There is some da Vinci in every trout-chaser. We love our dogs, right?

Our dogs like the same  foods we do, right?

Our dogs love us unconditionally, right?

Our dogs lvoe to sniff the butts of other dogs: And you never once ever wondered why?

Back when the world was only dogs, there was a huge party. Dogs from all over the world came. God wanted the dogs to be social so he told them to check their assholes at the entrance.

Well, a fire broke out, pandemonium ensued and the dogs, fearing being burned grabbed any asshole they could reach on their way out.

They’ve been sniffing to find their own ever since.

Okay, it’s  an old joke. But how many times have you heard it in the contextg of a Leonardo da Vinci quote? This is the fun of writing.

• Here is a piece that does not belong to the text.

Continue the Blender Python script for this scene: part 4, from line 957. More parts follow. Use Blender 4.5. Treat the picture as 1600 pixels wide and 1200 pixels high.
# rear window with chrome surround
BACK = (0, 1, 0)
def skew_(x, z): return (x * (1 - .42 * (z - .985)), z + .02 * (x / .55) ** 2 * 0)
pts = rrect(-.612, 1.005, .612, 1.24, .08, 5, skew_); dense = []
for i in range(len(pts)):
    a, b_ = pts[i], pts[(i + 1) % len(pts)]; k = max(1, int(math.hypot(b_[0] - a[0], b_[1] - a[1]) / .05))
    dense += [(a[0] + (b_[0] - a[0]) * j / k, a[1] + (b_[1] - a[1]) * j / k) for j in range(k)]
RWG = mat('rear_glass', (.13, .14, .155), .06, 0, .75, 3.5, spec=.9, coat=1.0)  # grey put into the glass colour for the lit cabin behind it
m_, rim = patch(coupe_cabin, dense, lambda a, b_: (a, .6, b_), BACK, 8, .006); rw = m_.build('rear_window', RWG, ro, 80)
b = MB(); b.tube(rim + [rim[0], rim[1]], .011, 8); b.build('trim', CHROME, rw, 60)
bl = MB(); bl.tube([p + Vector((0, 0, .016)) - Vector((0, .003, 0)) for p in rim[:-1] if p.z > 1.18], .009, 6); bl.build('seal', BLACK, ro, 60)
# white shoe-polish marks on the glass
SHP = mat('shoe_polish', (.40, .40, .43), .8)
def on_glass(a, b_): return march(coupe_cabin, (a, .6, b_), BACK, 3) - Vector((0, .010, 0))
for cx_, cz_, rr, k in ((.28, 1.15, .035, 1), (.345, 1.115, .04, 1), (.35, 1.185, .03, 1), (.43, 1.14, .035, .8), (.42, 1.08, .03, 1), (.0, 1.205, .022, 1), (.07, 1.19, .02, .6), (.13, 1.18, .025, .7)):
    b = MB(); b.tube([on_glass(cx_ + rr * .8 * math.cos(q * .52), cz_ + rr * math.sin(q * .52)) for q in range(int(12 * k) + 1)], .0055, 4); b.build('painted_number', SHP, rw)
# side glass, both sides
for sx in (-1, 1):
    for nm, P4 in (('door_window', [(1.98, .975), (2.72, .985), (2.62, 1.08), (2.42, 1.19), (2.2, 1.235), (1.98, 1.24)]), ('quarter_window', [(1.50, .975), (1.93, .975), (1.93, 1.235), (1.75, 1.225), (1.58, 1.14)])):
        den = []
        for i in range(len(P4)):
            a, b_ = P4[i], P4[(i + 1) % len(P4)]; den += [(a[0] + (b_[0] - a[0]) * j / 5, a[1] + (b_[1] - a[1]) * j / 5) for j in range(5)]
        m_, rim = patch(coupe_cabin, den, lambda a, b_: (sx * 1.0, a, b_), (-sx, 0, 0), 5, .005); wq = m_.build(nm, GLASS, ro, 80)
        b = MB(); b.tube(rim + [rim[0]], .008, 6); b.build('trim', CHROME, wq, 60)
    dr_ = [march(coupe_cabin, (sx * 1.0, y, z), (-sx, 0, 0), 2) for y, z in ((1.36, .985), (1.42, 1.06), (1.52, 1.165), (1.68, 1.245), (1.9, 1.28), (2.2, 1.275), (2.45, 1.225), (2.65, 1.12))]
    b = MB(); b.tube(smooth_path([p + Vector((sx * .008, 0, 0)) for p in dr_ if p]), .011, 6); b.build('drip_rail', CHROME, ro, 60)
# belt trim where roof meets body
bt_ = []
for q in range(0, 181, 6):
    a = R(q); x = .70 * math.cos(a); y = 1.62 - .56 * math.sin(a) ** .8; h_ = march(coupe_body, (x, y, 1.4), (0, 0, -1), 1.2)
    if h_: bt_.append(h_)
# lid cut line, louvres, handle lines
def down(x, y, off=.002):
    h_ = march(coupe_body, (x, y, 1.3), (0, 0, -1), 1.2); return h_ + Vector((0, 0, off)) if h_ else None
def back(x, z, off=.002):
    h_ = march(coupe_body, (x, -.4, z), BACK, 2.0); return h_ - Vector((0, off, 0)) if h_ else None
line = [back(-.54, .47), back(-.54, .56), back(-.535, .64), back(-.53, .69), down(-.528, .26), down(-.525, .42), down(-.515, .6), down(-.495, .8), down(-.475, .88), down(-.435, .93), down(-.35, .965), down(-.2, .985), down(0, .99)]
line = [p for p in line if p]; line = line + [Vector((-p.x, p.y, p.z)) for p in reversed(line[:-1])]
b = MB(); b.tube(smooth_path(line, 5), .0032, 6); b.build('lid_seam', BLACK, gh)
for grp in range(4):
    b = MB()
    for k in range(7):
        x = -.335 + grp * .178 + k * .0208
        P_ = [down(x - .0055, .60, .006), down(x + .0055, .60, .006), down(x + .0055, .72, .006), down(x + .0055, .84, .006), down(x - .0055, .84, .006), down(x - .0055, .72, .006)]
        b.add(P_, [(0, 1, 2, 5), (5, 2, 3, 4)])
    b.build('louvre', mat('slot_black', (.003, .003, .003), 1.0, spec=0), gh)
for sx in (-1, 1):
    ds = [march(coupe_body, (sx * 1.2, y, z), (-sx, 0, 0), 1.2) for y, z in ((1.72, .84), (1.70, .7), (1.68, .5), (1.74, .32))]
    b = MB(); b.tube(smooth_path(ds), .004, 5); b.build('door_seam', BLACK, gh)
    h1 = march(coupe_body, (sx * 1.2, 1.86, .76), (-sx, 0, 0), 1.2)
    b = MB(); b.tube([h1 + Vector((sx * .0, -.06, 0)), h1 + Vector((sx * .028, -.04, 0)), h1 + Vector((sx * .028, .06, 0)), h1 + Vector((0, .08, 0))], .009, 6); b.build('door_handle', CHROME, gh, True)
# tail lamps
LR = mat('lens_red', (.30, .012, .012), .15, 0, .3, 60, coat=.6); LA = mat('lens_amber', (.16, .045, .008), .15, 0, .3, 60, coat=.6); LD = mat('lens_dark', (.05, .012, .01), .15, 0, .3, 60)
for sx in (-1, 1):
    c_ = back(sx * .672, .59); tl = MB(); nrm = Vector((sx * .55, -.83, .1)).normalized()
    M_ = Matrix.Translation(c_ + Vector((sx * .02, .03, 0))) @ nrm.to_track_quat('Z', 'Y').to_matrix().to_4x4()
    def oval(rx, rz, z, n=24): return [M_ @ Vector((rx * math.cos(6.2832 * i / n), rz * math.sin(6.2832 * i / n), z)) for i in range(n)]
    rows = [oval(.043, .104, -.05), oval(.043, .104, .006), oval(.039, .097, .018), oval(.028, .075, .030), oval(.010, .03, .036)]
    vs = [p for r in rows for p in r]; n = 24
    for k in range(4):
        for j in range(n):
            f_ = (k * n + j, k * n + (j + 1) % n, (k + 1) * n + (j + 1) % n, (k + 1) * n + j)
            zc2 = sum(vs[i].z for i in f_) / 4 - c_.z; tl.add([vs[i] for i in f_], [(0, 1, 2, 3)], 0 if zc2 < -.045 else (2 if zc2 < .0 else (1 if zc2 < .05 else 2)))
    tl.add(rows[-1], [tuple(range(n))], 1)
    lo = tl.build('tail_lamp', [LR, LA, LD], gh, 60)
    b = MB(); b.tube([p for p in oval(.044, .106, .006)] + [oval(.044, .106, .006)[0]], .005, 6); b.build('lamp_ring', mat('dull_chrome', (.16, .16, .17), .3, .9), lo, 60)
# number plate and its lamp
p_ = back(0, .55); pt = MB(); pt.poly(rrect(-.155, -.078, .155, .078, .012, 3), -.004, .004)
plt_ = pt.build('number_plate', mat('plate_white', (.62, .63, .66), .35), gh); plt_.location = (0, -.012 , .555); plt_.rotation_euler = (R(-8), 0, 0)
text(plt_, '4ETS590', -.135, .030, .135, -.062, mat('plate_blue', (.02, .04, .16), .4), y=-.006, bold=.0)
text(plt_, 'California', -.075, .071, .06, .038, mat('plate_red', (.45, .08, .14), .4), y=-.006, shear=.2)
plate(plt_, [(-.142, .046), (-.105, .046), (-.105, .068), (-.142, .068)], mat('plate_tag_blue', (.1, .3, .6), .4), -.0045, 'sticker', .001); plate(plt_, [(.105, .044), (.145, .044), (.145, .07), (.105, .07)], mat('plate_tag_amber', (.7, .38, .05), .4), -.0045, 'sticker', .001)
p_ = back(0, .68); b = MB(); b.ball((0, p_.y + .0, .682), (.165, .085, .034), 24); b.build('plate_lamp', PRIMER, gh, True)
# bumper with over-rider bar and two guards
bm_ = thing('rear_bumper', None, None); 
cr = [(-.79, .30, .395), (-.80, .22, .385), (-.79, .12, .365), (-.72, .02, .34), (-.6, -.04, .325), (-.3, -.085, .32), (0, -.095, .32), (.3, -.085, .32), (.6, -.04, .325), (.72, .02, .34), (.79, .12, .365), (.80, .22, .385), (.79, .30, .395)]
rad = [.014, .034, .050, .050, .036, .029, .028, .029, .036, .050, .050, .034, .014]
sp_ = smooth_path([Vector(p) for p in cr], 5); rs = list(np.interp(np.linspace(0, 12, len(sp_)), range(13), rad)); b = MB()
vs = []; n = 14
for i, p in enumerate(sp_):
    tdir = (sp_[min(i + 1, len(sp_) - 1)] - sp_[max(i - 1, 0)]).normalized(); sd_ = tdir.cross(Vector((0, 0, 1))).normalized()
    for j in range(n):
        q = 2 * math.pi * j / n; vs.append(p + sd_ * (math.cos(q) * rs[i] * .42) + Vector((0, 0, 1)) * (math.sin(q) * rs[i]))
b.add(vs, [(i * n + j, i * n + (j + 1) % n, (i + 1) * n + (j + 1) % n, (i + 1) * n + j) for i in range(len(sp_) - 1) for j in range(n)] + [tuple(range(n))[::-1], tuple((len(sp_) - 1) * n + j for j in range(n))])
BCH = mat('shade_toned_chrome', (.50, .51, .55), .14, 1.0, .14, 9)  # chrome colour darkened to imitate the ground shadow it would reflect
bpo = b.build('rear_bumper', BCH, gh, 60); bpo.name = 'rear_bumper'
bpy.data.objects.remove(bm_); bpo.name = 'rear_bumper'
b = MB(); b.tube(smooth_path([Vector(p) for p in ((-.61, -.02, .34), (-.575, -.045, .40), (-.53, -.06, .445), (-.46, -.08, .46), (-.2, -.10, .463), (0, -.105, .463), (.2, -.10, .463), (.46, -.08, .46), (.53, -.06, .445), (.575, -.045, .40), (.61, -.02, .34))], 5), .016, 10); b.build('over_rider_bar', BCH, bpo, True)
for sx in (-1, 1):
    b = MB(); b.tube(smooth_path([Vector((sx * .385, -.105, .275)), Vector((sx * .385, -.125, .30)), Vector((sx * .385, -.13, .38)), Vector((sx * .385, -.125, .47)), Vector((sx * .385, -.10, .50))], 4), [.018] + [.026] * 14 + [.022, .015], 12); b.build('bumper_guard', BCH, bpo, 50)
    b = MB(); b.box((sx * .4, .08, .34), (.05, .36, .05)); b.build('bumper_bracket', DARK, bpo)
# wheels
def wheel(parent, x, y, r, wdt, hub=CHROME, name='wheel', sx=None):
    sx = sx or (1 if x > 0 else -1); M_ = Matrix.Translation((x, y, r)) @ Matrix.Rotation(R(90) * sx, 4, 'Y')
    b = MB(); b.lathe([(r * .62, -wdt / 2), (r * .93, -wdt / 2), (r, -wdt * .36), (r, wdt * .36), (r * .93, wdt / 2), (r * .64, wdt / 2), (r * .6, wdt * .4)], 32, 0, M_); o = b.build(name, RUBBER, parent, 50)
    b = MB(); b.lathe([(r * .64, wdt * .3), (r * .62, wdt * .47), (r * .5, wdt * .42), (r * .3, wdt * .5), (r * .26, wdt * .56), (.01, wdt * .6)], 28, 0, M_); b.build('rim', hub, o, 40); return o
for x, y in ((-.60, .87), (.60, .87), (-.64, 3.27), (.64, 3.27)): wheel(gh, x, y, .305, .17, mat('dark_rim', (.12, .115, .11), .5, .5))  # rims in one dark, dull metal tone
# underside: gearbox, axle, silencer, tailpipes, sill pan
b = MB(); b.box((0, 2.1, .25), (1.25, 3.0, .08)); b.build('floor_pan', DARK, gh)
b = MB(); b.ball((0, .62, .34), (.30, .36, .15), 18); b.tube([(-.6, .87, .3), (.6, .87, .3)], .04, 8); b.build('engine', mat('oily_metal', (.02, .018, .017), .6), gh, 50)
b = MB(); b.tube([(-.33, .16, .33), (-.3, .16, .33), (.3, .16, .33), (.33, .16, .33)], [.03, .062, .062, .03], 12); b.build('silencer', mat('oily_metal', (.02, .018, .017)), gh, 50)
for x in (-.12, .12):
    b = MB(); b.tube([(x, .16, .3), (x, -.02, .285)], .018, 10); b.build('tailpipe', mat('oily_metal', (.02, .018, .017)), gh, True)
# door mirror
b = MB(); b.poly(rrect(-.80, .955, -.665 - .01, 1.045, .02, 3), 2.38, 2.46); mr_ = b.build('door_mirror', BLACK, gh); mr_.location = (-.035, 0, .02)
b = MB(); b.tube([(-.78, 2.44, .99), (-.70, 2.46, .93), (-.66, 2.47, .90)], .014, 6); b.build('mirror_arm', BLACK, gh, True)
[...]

When you got off alone to seek solitude, following your dog of curiosity, nothing is out of bounds, and herein is the great beauty of the enterprise, whether you stumle onto fish or not.

People who abhor solitude should neither chase trout, nor write novels.

One final story, a true one. I did a reading. I won’t say where. This very attractive, much younger woman sidled up to me afterwards while I was off having a smoke.

She said, “Youre COs have a lot of sex.”

“I guess.”

“If I was a CO would I have a lot of sex?”

“I would think so.”

“If I pretended to be a CO would I have a lot of sex?’

“Probably,” I admitted.

She dangled a key in front of my nose. “If I pretended to be a CO tonight, do you think I might have sex in room 206 or the Ramada Inn?”

I said, “Which one of my books is that in?”

She smiled. “One you can start writing tomorrow morning.”

My mom always said a good speech ought to have a good start and a snappy ending, both of which should not be too far apart.

Thanks  for you attention. Make ready your angling sticks. The time is here!